Esta noite tive um sonho intenso de que lembro a parte mais marcante: Estava eu numa fila, lado a lado com mais uns seis ou sete homens, encostados a uma parede rochosa, a pique. Eu era o da ponta; todos os outros se encontravam à minha direita. Diante de nós uma arena e solto nela um touro bravo, preto, enorme. Não nos movíamos ou por medo ou por não ter para onde fugir. De longe olhou-nos e aproximou-se veloz. Pensei que ia acometer contra alguns de nós. Percebi que era a mim que se dirigia. Virei-me de lado, estendi um braço, consegui atingir com a mão uma pedra saliente na parede natural e erguer o corpo, fixando com dificuldade ora um pé ora outro, ora uma mão ora outra. Alcei-me uns dois metros acima do solo. O touro ergueu-se sobre as patas traseiras fixou as dianteiras na parede natural, junto a mim. Aproximou de mim a enorme cabeça. Com a mão esquerda livre e não conseguindo subir mais, estendia-a devagar e, sem medo fiz-lhe festas na cabeça como se fosse um pachorrento labrador, oferecendo-lhe amizade. E surpreendi-me com o efeito extraordinário: o enorme touro aceitou as festas e gostou. Aquele concentrado de ferocidade, que podia matar-me num ápice, também apreciava ser tratado com meiguice e amabilidade.

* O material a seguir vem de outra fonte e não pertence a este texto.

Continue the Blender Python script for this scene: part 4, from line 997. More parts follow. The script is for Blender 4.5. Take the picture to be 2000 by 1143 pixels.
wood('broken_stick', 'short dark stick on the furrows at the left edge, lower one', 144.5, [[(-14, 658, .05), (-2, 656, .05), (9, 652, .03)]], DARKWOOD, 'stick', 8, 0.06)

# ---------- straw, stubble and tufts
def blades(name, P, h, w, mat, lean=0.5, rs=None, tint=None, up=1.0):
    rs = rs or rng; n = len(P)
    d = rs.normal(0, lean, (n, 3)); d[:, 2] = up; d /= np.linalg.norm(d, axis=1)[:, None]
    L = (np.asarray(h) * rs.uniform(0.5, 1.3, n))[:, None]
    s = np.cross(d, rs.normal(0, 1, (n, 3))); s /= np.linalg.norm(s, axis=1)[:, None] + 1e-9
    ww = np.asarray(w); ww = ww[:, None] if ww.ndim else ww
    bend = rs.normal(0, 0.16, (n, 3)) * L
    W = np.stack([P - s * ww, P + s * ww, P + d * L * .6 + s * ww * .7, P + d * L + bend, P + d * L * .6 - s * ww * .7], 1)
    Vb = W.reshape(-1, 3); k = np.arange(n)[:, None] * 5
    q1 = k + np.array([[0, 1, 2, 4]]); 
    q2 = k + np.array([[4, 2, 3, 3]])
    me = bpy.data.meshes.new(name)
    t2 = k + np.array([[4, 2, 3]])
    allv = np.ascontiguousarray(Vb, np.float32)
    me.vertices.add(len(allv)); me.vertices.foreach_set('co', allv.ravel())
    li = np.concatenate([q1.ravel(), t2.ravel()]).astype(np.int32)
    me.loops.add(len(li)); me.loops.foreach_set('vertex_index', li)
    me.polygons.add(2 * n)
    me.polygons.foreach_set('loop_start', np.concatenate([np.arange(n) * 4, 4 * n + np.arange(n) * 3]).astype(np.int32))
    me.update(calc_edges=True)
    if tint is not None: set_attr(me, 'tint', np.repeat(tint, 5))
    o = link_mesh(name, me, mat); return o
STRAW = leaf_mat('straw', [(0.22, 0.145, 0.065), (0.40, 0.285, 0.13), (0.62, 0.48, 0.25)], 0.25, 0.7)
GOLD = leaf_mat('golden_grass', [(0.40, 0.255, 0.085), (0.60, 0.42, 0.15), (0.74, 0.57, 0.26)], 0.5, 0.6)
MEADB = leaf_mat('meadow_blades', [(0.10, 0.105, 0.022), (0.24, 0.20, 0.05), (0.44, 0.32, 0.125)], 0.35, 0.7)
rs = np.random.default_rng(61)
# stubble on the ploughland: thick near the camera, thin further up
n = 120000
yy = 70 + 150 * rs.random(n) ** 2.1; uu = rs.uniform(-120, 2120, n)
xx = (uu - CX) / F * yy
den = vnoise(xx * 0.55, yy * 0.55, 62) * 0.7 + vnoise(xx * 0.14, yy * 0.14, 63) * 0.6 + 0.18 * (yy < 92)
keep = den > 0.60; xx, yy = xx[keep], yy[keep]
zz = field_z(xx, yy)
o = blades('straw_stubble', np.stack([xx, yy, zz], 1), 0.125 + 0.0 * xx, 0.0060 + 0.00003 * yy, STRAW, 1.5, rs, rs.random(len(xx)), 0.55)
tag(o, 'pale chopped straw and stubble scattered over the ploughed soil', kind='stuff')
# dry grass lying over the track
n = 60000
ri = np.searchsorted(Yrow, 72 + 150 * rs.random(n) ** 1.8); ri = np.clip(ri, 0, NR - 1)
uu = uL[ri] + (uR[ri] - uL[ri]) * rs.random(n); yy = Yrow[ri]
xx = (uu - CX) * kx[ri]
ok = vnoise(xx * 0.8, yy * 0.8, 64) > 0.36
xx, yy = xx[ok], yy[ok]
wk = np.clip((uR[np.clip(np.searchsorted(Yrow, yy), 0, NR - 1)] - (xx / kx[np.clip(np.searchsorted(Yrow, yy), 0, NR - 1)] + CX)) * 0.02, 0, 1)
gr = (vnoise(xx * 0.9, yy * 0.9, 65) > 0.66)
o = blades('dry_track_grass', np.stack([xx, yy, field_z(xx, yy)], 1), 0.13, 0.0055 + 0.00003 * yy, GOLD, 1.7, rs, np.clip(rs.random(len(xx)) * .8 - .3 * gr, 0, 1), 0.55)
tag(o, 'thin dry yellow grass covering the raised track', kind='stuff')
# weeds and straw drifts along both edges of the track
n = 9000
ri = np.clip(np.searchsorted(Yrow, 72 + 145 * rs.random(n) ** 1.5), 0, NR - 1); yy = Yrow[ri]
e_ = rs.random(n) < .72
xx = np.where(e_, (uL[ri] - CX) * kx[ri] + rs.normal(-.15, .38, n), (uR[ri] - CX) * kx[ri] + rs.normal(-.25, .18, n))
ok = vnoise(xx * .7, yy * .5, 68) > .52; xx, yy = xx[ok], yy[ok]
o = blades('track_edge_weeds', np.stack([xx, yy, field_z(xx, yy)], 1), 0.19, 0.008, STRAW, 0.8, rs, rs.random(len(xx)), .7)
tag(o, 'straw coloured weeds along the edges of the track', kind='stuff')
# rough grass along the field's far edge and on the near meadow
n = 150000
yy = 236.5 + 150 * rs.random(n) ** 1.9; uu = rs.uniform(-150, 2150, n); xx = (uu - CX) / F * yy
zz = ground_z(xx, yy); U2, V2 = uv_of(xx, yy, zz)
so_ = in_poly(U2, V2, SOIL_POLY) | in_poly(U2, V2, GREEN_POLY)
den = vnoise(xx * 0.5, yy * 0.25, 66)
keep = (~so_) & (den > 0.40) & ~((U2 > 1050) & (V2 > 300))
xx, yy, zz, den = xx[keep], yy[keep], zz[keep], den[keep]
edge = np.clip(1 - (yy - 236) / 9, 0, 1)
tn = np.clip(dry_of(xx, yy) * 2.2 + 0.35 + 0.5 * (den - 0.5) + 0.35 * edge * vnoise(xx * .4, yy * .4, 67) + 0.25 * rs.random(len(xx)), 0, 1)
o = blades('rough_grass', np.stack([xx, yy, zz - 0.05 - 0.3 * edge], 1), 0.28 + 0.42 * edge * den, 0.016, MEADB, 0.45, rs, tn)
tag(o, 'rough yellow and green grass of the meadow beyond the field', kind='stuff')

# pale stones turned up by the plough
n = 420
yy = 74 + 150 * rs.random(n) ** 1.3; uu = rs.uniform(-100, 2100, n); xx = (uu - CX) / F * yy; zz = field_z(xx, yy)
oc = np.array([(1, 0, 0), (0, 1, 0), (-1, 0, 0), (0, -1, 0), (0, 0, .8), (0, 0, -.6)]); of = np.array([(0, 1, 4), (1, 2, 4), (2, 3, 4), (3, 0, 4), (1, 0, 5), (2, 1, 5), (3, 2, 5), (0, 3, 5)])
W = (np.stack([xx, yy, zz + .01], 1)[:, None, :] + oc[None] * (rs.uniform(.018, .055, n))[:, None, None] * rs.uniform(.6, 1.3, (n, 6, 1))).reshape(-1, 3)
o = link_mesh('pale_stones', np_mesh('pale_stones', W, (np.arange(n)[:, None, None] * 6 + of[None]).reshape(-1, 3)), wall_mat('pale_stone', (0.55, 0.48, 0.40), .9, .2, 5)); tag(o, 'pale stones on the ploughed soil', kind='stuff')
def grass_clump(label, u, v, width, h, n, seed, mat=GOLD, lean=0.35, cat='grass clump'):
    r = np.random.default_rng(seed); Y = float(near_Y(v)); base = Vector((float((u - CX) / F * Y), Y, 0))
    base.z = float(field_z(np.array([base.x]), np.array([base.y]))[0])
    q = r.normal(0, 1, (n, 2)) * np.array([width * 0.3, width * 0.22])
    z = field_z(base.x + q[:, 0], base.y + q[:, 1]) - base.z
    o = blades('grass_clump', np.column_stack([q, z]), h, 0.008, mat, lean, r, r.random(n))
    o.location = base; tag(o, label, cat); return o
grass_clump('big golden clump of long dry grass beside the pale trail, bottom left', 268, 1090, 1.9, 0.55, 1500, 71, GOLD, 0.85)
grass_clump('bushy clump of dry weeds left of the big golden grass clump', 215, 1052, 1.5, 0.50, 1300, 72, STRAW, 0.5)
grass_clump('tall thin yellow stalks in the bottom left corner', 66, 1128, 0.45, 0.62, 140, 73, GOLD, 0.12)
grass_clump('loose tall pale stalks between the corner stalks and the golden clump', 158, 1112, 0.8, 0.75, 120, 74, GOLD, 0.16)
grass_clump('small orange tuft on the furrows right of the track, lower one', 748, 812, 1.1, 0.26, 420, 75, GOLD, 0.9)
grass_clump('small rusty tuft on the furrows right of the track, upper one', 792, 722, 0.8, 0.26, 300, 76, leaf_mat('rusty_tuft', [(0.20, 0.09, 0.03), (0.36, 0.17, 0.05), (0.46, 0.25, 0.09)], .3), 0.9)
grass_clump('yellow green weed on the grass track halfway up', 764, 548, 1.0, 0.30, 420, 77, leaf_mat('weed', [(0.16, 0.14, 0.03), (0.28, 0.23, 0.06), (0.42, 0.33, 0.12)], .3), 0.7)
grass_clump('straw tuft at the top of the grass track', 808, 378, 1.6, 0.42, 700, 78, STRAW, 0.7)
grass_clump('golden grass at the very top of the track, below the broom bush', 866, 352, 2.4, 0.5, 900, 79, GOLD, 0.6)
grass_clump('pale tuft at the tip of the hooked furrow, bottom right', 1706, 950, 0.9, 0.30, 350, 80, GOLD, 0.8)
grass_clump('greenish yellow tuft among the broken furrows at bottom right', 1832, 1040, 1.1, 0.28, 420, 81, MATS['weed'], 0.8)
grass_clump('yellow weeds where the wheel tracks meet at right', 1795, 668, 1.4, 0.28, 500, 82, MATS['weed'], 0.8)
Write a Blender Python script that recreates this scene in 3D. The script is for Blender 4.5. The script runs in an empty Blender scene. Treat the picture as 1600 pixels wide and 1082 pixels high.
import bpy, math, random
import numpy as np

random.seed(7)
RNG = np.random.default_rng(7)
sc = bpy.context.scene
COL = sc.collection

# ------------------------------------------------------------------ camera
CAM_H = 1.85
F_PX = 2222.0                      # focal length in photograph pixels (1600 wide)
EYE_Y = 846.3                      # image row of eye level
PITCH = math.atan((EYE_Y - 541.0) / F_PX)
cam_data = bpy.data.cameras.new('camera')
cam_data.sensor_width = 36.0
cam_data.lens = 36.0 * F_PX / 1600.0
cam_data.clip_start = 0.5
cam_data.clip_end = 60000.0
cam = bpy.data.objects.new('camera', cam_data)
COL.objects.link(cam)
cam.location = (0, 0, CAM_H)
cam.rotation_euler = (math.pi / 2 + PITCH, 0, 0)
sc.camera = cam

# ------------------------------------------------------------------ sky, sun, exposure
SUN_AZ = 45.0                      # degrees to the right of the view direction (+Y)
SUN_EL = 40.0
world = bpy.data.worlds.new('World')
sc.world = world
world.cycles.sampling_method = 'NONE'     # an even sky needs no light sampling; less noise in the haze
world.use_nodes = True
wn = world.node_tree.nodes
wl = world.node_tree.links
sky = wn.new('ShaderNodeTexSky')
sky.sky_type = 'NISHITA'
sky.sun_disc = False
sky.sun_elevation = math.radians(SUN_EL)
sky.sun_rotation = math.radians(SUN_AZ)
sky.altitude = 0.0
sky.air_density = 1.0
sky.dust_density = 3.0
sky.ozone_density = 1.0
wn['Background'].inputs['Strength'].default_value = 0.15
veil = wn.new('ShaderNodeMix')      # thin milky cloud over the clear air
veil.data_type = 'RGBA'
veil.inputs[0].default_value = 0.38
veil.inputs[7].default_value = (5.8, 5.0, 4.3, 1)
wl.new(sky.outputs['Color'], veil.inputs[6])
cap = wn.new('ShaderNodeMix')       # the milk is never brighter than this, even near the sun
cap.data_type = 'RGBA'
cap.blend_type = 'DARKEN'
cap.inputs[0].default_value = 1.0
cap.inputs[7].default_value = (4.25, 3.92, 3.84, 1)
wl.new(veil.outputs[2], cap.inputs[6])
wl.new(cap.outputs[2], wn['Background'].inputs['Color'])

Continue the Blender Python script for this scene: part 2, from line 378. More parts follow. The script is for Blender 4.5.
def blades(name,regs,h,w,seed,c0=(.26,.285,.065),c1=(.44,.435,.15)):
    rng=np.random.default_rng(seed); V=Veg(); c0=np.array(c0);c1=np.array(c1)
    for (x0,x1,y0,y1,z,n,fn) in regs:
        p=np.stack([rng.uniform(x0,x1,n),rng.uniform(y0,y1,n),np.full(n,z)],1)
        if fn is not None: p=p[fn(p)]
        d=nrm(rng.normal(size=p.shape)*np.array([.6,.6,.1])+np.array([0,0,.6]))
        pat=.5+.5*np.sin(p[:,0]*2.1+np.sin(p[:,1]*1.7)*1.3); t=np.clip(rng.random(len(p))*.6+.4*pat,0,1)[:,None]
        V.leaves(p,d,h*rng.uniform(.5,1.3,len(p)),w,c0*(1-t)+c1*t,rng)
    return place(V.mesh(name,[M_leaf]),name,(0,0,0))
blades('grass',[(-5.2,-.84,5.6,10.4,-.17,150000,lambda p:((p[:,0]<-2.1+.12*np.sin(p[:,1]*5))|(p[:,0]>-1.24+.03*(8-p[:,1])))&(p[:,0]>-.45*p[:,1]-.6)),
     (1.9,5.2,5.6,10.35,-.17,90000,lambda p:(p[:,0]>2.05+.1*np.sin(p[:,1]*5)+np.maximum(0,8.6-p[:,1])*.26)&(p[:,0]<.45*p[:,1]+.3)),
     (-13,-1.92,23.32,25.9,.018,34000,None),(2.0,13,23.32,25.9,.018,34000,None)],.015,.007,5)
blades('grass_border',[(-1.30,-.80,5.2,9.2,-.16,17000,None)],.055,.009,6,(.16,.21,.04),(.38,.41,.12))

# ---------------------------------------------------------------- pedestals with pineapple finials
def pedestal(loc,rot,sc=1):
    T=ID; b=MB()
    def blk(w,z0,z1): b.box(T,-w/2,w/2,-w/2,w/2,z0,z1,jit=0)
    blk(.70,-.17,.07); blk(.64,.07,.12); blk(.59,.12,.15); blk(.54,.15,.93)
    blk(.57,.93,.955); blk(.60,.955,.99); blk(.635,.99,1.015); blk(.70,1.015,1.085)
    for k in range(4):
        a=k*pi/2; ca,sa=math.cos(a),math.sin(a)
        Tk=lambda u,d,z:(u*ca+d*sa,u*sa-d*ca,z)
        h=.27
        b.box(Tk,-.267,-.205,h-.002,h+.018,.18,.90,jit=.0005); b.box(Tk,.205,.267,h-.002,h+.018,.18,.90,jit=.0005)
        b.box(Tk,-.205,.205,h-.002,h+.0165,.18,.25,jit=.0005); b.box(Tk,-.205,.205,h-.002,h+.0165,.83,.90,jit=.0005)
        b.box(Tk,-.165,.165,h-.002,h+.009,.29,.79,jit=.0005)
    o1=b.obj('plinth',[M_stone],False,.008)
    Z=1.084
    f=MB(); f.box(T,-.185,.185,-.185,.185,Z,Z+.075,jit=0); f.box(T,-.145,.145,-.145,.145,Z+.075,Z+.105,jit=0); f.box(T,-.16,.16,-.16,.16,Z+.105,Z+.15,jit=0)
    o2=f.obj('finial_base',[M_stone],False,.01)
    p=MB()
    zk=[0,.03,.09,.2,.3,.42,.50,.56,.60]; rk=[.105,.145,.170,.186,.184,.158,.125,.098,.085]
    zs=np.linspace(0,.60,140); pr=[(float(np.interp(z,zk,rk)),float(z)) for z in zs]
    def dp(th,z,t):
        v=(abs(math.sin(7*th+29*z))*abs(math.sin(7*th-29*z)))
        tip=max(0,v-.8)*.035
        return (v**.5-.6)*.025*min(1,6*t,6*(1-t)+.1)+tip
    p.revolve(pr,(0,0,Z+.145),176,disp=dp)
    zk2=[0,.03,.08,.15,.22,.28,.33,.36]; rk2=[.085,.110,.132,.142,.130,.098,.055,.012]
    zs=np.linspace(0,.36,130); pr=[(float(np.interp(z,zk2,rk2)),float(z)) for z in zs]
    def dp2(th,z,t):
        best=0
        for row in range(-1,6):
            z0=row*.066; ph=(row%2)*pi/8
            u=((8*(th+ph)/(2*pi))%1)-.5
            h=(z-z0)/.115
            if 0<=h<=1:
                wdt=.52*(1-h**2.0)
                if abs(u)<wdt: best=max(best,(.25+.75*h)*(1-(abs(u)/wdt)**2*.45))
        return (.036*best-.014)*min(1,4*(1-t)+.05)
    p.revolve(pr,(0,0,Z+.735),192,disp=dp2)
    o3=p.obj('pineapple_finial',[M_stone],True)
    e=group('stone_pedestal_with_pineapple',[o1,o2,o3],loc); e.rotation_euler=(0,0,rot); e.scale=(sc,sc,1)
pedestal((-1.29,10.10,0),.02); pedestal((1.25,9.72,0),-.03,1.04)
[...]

Desta vez não morri, nem no sonho.



De acordo com leituras antigas sobre interpretação dos sonhos, o touro representa a morte. Este meu encontro onírico com a representação da morte pode ter muitas interpretações. Prefiro esta: Mesmo a morte, quando inevitavelmente vier, deve, apesar do medo, ser recebida com amabilidade. Como uma página do livro da vida que tememos, por ter escrita a palavra Fim mas que virá porque tem de vir e deve ser recebida com a mesma atitude que se teve perante todas as outras páginas da vida.